Comme l'a dit Schwarcz dans un récent article [pt] sur le titre patrimonial, dans le cas du Brésil, le fait que ce site historique soit reconnu est plus qu'une question de mémoire. C'est “fermer la porte sur l'oubli” :

Não se trata de condenar essas populações a seu passado, até porque ninguém foi escravo de origem e nascença. Mas sim de lembrar e elevar essa África que vive em nós. Conforme define, lindamente, Alberto da Costa e Silva, nosso maior africanista: “O Brasil é um país extraordinariamente africanizado. E só a quem não conhece a África pode escapar o quanto há de africano nos gestos, nas maneiras de ser e de viver e no sentimento estético do brasileiro. (…) Com ou sem remorsos, a escravidão é o processo mais longo e mais importante de nossa história.

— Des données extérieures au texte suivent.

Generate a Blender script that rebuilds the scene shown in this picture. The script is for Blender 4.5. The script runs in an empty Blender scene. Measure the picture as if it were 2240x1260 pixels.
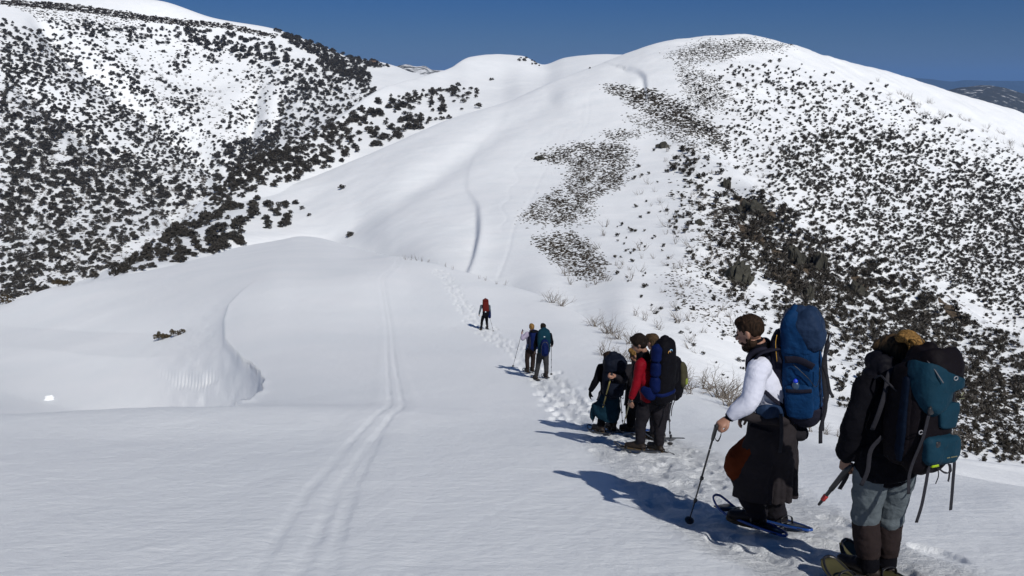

Il ne s'agit pas de condamner ces populations à leur passé, surtout parce que personne n'était esclave par origine ou par naissance. Mais il s'agit de se souvenir et de réveiller l'Afrique qui vit en nous. Comme Alberto da Costa e Silva, notre plus grand africaniste, l'a défini magnifiquement : “Le Brésil est un pays extraordinairement africanisé. Et seul quelqu'un qui ne connaît pas l'Afrique peut ignorer la façon dont ce continent existe dans nos gestes, dans notre façon de vivre et d'être, dans notre sens esthétique. [….] Avec ou sans remords, l'esclavage est le processus le plus long et le plus important de notre histoire.